A resident of Australia and Russia has been sentenced to 98 months in prison for a multi-million dollar mobile consumer fraud scheme.
Eugini Tsvetnenko, also known as Zhenya, reportedly defrauded mobile phone users through monthly fees obtained from auto-subscribed texts about trivia, gossip and horoscopes without their knowledge or consent, according to a June 28 Department of Justice news release. He entered a guilty plea for his part in the scheme Feb. 18.

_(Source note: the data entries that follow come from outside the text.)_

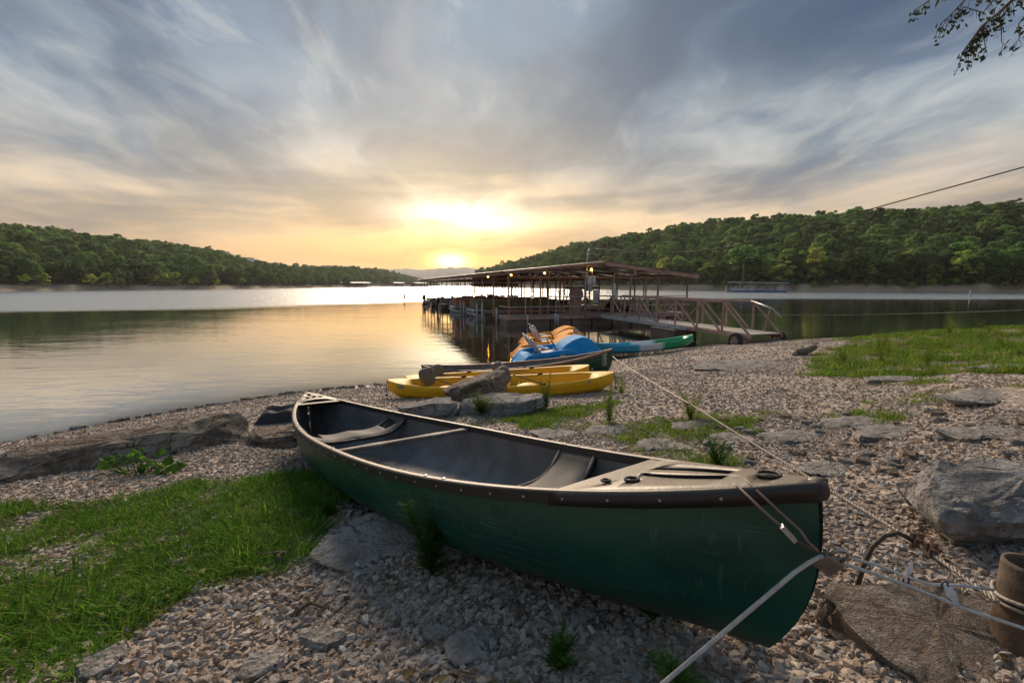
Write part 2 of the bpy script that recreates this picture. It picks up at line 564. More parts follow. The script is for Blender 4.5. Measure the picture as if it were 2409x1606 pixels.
# ------------------------------------------------------------------ lake
m, t, b = principled('water')
P = coords(t)
s3 = nd(t, 'ShaderNodeSeparateXYZ'); t.links.new(P.s, s3.inputs[0])
wx_, wy_ = X(s3.outputs[0]), X(s3.outputs[1])
wv = vec(wx_ * .55, wy_ * 1.35, 0.0)
edge = nz(vec(wx_ * .02, wy_ * .09, 1.0), 1.0, 4)
lim = smooth(wx_, -45.0, 8.0) * 34.0 + 33.0
wind = smooth(wy_ + (edge - .5) * 26.0 - lim, -3.0, 7.0)            # breeze ruffles the open water
cat = smooth(nz(vec(wx_ * .012, wy_ * .10, 5.0), 1.0, 3), .56, .64)
b.inputs['Base Color'].default_value = (.018, .022, .014, 1)
b.inputs['IOR'].default_value = 1.333
b.inputs['Specular IOR Level'].default_value = .5
t.links.new((wind * .22 + .025).s, b.inputs['Roughness'])
r1 = nz(wv, 2.2, 3, .5); r2 = nz(wv, 9.0, 3, .5); r3 = nz(vec(wx_ * .25, wy_ * .7, 2.0), .8, 2)
calm = smooth(nz(vec(wx_ * .05, wy_ * .16, 3.0), 1.0, 3), .35, .62)
h = r3 * .013 + r1 * (.0035 + calm * .006) + r2 * .0011 + (r1 * .08 + r2 * .04) * wind
bn = nd(t, 'ShaderNodeBump'); bn.inputs['Strength'].default_value = 1.0; bn.inputs['Distance'].default_value = 1.0
t.links.new(h.s, bn.inputs['Height']); t.links.new(bn.outputs[0], b.inputs['Normal'])
da = nd(t, 'ShaderNodeAttribute'); da.attribute_name = 'depth'
tr = nd(t, 'ShaderNodeBsdfTransparent'); tr.inputs[0].default_value = (.72, .66, .52, 1)
fr = nd(t, 'ShaderNodeFresnel'); fr.inputs[0].default_value = 1.333; t.links.new(bn.outputs[0], fr.inputs[1])
clear = (X(da.outputs['Fac']) * -7.0).exp() * (1.0 - X(fr.outputs[0])) * .9
gl = nd(t, 'ShaderNodeBsdfGlossy'); gl.inputs[0].default_value = (.97, .97, .95, 1); t.links.new((wind * .22 + .025).s, gl.inputs['Roughness']); t.links.new(bn.outputs[0], gl.inputs['Normal'])
df = nd(t, 'ShaderNodeBsdfDiffuse'); df.inputs[0].default_value = (.030, .034, .022, 1)
m0 = nd(t, 'ShaderNodeMixShader'); t.links.new((X(fr.outputs[0]) * .32 + .65).clamp().s, m0.inputs[0]); t.links.new(df.outputs[0], m0.inputs[1]); t.links.new(gl.outputs[0], m0.inputs[2])
mx = nd(t, 'ShaderNodeMixShader'); t.links.new(clear.s, mx.inputs[0]); t.links.new(m0.outputs[0], mx.inputs[1]); t.links.new(tr.outputs[0], mx.inputs[2])
t.links.new(mx.outputs[0], next(n for n in t.nodes if n.type == 'OUTPUT_MATERIAL').inputs[0])
wxs = axis(-9, 14, .12, -4500, 4500, 1.12); wys = axis(3, 18, .12, -300, 5150, 1.12)
XX, YY = np.meshgrid(wxs, wys, indexing='ij')
V = np.stack([XX, YY, np.zeros_like(XX)], -1).reshape(-1, 3)
ii = np.arange(len(wxs) * len(wys)).reshape(len(wxs), len(wys))
F = np.stack([ii[:-1, :-1], ii[1:, :-1], ii[1:, 1:], ii[:-1, 1:]], -1).reshape(-1, 4)
dep = np.maximum(-G(V[:, 0], V[:, 1]), 0)
me = np_mesh('lake_water', V, F, 'water')
a = me.attributes.new('depth', 'FLOAT', 'POINT'); a.data.foreach_set('value', dep.astype('f'))
tag(link('lake_water', me), kind='structure')

# ------------------------------------------------------------------ far shores: wooded hills
M('hill_soil', (.10, .085, .055), (.055, .06, .03), .05, .95)
m, t, b = principled('hill_ground')
P = coords(t); s3 = nd(t, 'ShaderNodeSeparateXYZ'); t.links.new(P.s, s3.inputs[0])
bank = 1.0 - smooth(X(s3.outputs[2]) + (nz(P, .15, 4) - .5) * 2.0, 1.7, 3.0)
strat = nz(vec(X(s3.outputs[0]) * .05, X(s3.outputs[1]) * .05, X(s3.outputs[2]) * 3.0), 1.0, 4)
c = mixc(bank, mixc(nz(P, .08, 5), (.035, .04, .018), (.075, .07, .035)), mixc(strat, (.34, .24, .15), (.60, .47, .33)))
t.links.new(c.s, b.inputs['Base Color']); b.inputs['Roughness'].default_value = .95
bump(t, b, nz(P, .8, 6), .6, .5)
M('far_hill', (.035, .045, .05), (.05, .055, .05), .01, .95)

FPX = 1070.0; TH = R(7.03)


def az_el(u, v):
    X_, c_ = (u - 1204.5) / FPX, (803 - v) / FPX
    y_, z_ = math.cos(TH) + c_ * math.sin(TH), c_ * math.cos(TH) - math.sin(TH)
    return math.atan2(X_, y_), z_ / math.hypot(X_, y_)


# hill profile by bearing: (bearing deg, shore distance, crest distance, crest height incl. trees)
def hill_table(rows):
    a = np.array(rows, float); return a[:, 0], a[:, 1], a[:, 2], a[:, 3]


LEFT = hill_table([(-100, 150, 360, 34.1), (-75, 170, 390, 36.8), (-60, 200, 430, 40.4), (-50, 226, 470, 43.9), (-47.5, 233, 480, 44.7), (-43, 242, 500, 45.0), (-37, 258, 520, 41.8), (-33, 275, 540, 36.6), (-29, 300, 580, 29.3), (-25, 350, 660, 29.0), (-20, 440, 760, 32.2), (-16.5, 560, 900, 36.6), (-13, 720, 1050, 27.4), (-10.3, 900, 1250, 21.3), (-9, 1150, 1500, 20.0)])
RIGHT = hill_table([(-4.6, 560, 700, 27.0), (-1, 420, 560, 32.1), (3, 330, 480, 35.8), (8, 265, 430, 41.0), (13, 225, 400, 44.4), (18, 205, 385, 46.3), (24, 192, 370, 48.0), (30, 185, 365, 48.8), (37, 184, 370, 48.9), (43, 186, 375, 47.4), (50, 190, 380, 45.3), (60, 180, 380, 45.3), (80, 150, 340, 40.8), (100, 120, 300, 36.2)])
TREE_H = 12.5


def hill_z(tab, azd, r):
    A, S, C, H = tab
    s = np.interp(azd, A, S); c = np.interp(azd, A, C); h = np.interp(azd, A, H) - TREE_H
    tt = (r - s) / (c - s)
    bank_ = np.clip((r - s) / 6.0, 0, 1) * (1.5 if tab is RIGHT else .9)
    z = np.where(tt < 0, -3.0 * np.clip((s - r) / 12, 0, 1), bank_ + np.sin(np.clip(tt, 0, 1) * PI / 2) ** 1.1 * np.maximum(h - 1.5, 0))
    x_, y_ = r * np.sin(np.radians(azd)), r * np.cos(np.radians(azd))
    z = z + np.clip(tt * 4, 0, 1) * ((vnoise(x_ / 45, y_ / 45, 21) - .5) * 4 + (vnoise(x_ / 18, y_ / 18, 22) - .5) * 2)
    z = z + np.clip((r - s) / 3, 0, 1) * np.clip(1 - tt * 3, 0, 1) * (vnoise(x_ / 2.6, y_ / 2.6, 23) - .4) * 1.1
    taper = np.clip((azd - A[0]) / 4, 0, 1) * np.clip((A[-1] - azd) / 4, 0, 1) if tab is RIGHT else 1.0
    return np.where(tt > 0, z, z)


def hill_mesh(name, tab, a0, a1, na, lbl=None):
    az_ = np.linspace(a0, a1, na); A, S, C, H = tab
    uu = np.concatenate([np.linspace(-.08, .12, 12), np.linspace(.15, 2.2, 40)])
    rows = []
    for q in az_:
        s = np.interp(q, A, S); c = np.interp(q, A, C)
        r = s + uu * (c - s)
        z = hill_z(tab, np.full_like(r, q), r)
        wig = (vnoise(np.radians(q) * 60, 0, 5) - .5) * 8
        r = r + wig * np.clip(1 - uu * 2, 0, 1)
        rows.append(np.stack([r * math.sin(R(q)), r * math.cos(R(q)), z], -1))
    V = np.array(rows).reshape(-1, 3); k = len(uu)
    ii = np.arange(na * k).reshape(na, k)
    F = np.stack([ii[:-1, :-1], ii[1:, :-1], ii[1:, 1:], ii[:-1, 1:]], -1).reshape(-1, 4)[:, ::-1]
    o = link(name, np_mesh(name, V, F, 'hill_ground')); return tag(o, kind='structure')


hill_mesh('hill_left', LEFT, -100, -9, 260)
hill_mesh('hill_right', RIGHT, -4.6, 100, 300)
rows = []
for q in np.linspace(-24, 9, 120):
    e_ = float(np.interp(q, [-24, -16, -13, -11, -9, -7, -5, -3.5, -1, 4, 9], [70, 105, 112, 108, 120, 128, 122, 104, 96, 100, 80]))
    e_ += (vnoise(q * 1.7, 2, 3) - .5) * 10 + (vnoise(q * 7, 2, 4) - .5) * 3
    rows.append([(r * math.sin(R(q)), r * math.cos(R(q)), zz) for r, zz in ((2300, -2), (2420, 4), (2700, e_ * .55), (3200, e_), (3700, e_ * .9), (4300, e_ * .5))])
mb = MB(); mb.smooth = True; mb.grid(rows); tag(mb.build('hill_distant', 'far_hill'), kind='structure')


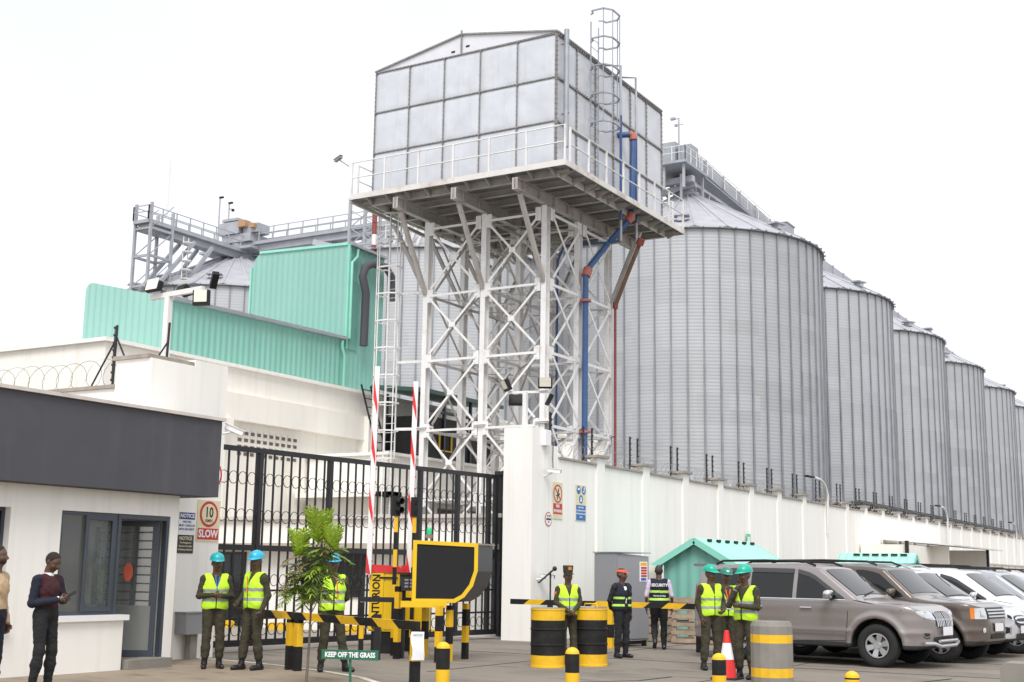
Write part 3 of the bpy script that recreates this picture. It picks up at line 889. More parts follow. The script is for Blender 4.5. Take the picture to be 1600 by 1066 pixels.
# left wing: slightly turned front, rounded top corner
L0, R0 = Vector((-33.75, 29.0, 0)), Vector((-30.0, 29.28, 0))
pl = [(0, 6), (1, 6), (1, 10.12), (.08, 10.93), (.035, 10.90), (.01, 10.80), (0, 10.66)]
b = MB()
gpoly(b, [((L0 + (R0 - L0) * u).x, (L0 + (R0 - L0) * u).y, z) for u, z in pl])
gpoly(b, [(-33.75, 29.0, 6), (-33.75, 38, 6), (-33.75, 38, 10.4), (-33.75, 29, 10.4)])
b.build('wing_front', GRNX, gb)
b = MB()
def gp(x, y, z): return (x + 30, y - 30, z)
b.bar(gp(-29.93, 29.2, 10.1), gp(-29.93, YT - .05, 10.28), .2, .12)
b.bar(gp(-29.93, YT, 14.02), gp(-29.93, 40.7, 13.95), .2, .10)
b.build('gutter', M['galv_side'], gb)
b = MB()
b.tube([gp(-29.9, YT - .3, 10.15), gp(-29.9, YT - .3, 9.9), gp(-29.9, YT - .15, 9.6), gp(-29.9, YT - .15, 6)], .06, 8)
b.tube([gp(-29.9, YT + .45, 13.9), gp(-29.9, YT + .45, 13.6), gp(-29.9, YT + .12, 13.3), gp(-29.9, YT + .12, 10.3)], .06, 8)
b.bar(gp(-29.97, YT + .01, 9.9), gp(-29.97, YT + .01, 14), .1, .1)
b.build('downpipe', plain('green_trim', (0.25, 0.60, 0.48), .5), gb)
b = MB()
b.bar(gp(-34.9, YT - .03, 13.6), gp(-34.9, YT - .03, 9.9), .06, .1)
b.bar(gp(-34.5, YT - .03, 14.18), gp(-30, YT - .03, 14.03), .06, .1)
b.build('edge_trim', plain('green_trim_light', (0.30, 0.66, 0.56), .5), gb)
duct = thing('dust_duct', 'dark grey bent duct running down the shaded side of the green tower block', 'duct', (-29.7, 39.0, 6))
b = MB(); b.tube([(0, 1.85, 6.2), (0, 1.8, 7.2), (0, 1.4, 7.5), (0, .5, 7.45), (0, .05, 7.2), (0, -.1, 6.8), (0, .15, 6.2), (0, .12, 4.1)], .16, 10); b.build('duct', M['fascia'], duct)
b = MB(); b.box((-.29, -.5, 3.9), (-.25, .0, 6.6)); b.build('louvre_panel', plain('louvre_green', (0.16, 0.42, 0.34), .5), duct)

# leaning black ladder on the white building
t = thing('ladder', 'black ladder leaning against the white building below the green tower block', 'ladder', (-27.6, 36.3, 0))
for s_ in (0, 1):
    b = MB(); b.bar((s_ * .0, s_ * .55, 8.1), (s_ * .0 + .25, s_ * .55 + 1.0, 5.2), .05, .05); b.build('rail', M['black'], t)
for k in range(9):
    u = .06 + k * .105
    b = MB(); b.bar((.25 * u, 1.0 * u, 8.1 - 2.9 * u), (.25 * u, .55 + 1.0 * u, 8.1 - 2.9 * u), .03, .03); b.build('rung', M['black'], t)

# ================================================================ SILOS
sheet_m = []
for i, c in enumerate(((0.43, 0.445, 0.462), (0.412, 0.428, 0.445), (0.448, 0.462, 0.48), (0.395, 0.408, 0.42))):
    m = corrugated('corrugated_silo_sheet', c, 'Z', 0.26, 0.5, 0.2, depth=0.007, var=0.035)
    streaks(m, (0.36, 0.34, 0.32), .22, (2.5, 2.5, .12), .55, .72); per_object_tone(m, .06)
    sheet_m.append(m)
rib_m = mat('silo_stiffener_steel', (0.24, 0.25, 0.275), 0.5, 0.2, var=0.15, scale=1)
roof_m = mat('silo_roof_sheet', (0.42, 0.425, 0.455), 0.5, 0.2, var=0.14, scale=0.8)
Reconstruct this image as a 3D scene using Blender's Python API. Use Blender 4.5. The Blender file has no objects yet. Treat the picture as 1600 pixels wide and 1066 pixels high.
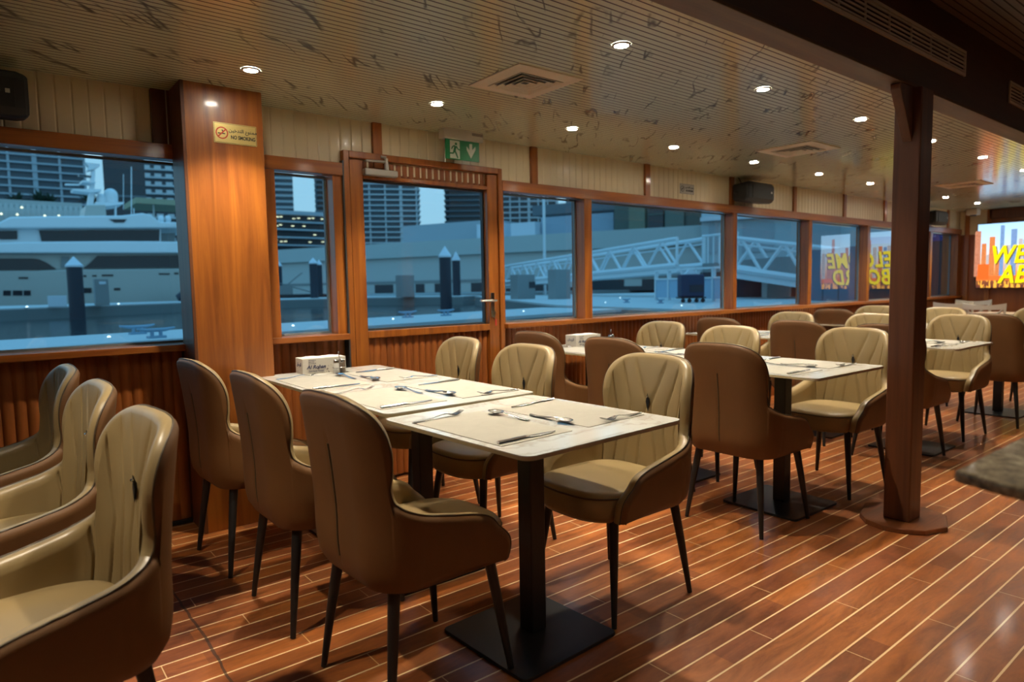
import bpy, math, random
from mathutils import Vector, Matrix
R = math.radians
PI = math.pi
random.seed(7)
scene = bpy.context.scene
COL = scene.collection

# ------------------------------------------------------------------ mesh helpers
class MB:
    """collects shapes and links them as one mesh object"""
    def __init__(s):
        s.v = []; s.f = []
    def add(s, vs, fs):
        n = len(s.v)
        s.v += [tuple(v) for v in vs]
        s.f += [tuple(i + n for i in f) for f in fs]
        return s
    def box(s, x0, x1, y0, y1, z0, z1, M=None):
        vs = [(x, y, z) for z in (z0, z1) for y in (y0, y1) for x in (x0, x1)]
        if M: vs = [M @ Vector(v) for v in vs]
        return s.add(vs, [(0, 2, 3, 1), (4, 5, 7, 6), (0, 1, 5, 4), (2, 6, 7, 3), (0, 4, 6, 2), (1, 3, 7, 5)])
    def tube(s, pts, rad, n=10, cap=True, sy=1.0):
        """tube along a list of points; rad a number or list"""
        pts = [Vector(p) for p in pts]
        if not isinstance(rad, (list, tuple)): rad = [rad] * len(pts)
        vs = []; up = None
        for i, p in enumerate(pts):
            a = pts[max(i - 1, 0)]; b = pts[min(i + 1, len(pts) - 1)]
            t = (b - a).normalized()
            if up is None:
                up = Vector((0, 0, 1)) if abs(t.z) < .9 else Vector((1, 0, 0))
            w = t.cross(up)
            if w.length < 1e-5: w = t.cross(Vector((0, 1, 0)))
            w.normalize(); u2 = w.cross(t).normalized(); up = u2
            for k in range(n):
                a_ = 2 * PI * k / n
                vs.append(p + (w * math.cos(a_) + u2 * math.sin(a_) * sy) * rad[i])
        fs = []
        m = len(pts)
        for i in range(m - 1):
            for k in range(n):
                k2 = (k + 1) % n
                fs.append((i * n + k, i * n + k2, (i + 1) * n + k2, (i + 1) * n + k))
        if cap:
            fs.append(tuple(reversed(range(n)))); fs.append(tuple((m - 1) * n + k for k in range(n)))
        return s.add(vs, fs)
    def lathe(s, prof, c=(0, 0, 0), n=24, M=None, cap=True):
        vs = []; fs = []
        for r, z in prof:
            for k in range(n):
                a = 2 * PI * k / n
                v = Vector((c[0] + r * math.cos(a), c[1] + r * math.sin(a), c[2] + z))
                vs.append(M @ v if M else v)
        for i in range(len(prof) - 1):
            for k in range(n):
                k2 = (k + 1) % n
                fs.append((i * n + k, i * n + k2, (i + 1) * n + k2, (i + 1) * n + k))
        if cap: fs.append(tuple(reversed(range(n)))); fs.append(tuple((len(prof) - 1) * n + k for k in range(n)))
        return s.add(vs, fs)
    def prism(s, poly, h0, h1, M=None):
        """polygon (x, y) extruded from z=h0 to z=h1, optional matrix"""
        n = len(poly)
        vs = [Vector((p[0], p[1], h0)) for p in poly] + [Vector((p[0], p[1], h1)) for p in poly]
        if M: vs = [M @ v for v in vs]
        fs = [tuple(reversed(range(n))), tuple(range(n, 2 * n))]
        fs += [(i, (i + 1) % n, (i + 1) % n + n, i + n) for i in range(n)]
        return s.add(vs, fs)
    def grid(s, P, wrap=False):
        """P[i][j] points"""
        ni = len(P); nj = len(P[0])
        vs = [p for row in P for p in row]; fs = []
        for i in range(ni - 1):
            for j in range(nj if wrap else nj - 1):
                j2 = (j + 1) % nj
                fs.append((i * nj + j, i * nj + j2, (i + 1) * nj + j2, (i + 1) * nj + j))
        return s.add(vs, fs)
    def build(s, name, mat, parent=None, bevel=0, smooth=35, flip=False, loc=None, solid=0):
        me = bpy.data.meshes.new(name)
        me.from_pydata(s.v, [], s.f)
        if flip: me.flip_normals()
        if smooth:
            me.shade_smooth()
            me.set_sharp_from_angle(angle=R(smooth))
        me.materials.append(mat)
        me.update()
        o = bpy.data.objects.new(name, me)
        COL.objects.link(o)
        if parent: o.parent = parent
        if loc: o.location = loc
        if bevel:
            b = o.modifiers.new('bevel', 'BEVEL'); b.width = bevel; b.segments = 2; b.limit_method = 'ANGLE'; b.angle_limit = R(50)
        if solid:
            b = o.modifiers.new('solid', 'SOLIDIFY'); b.thickness = solid
        return o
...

“Eugeni Tsvetnenko and his co-defendants made a fortune by fraudulently charging their customers for text messages they didn’t need or approve, in a practice called ‘auto-subscribing,’ then laundering the proceeds through shell companies,” Southern District of New York's U.S. Attorney Damian Williams said in the release. “Tsvetnenko is paying a steep price for his mobile scam, as he has already paid back over $15 million in forfeiture, and will now spend 98 months in federal prison.”
Mobile phone users were billed $9.99 per month for the unsolicited messages which lead Tsvetnenko and his co-conspirators to scam more than $41 million and earn more than $20 million for themselves, the release reported. In conjunction with the fraud, the defendant personally made about $15.4 million, which he gave back before being sentenced.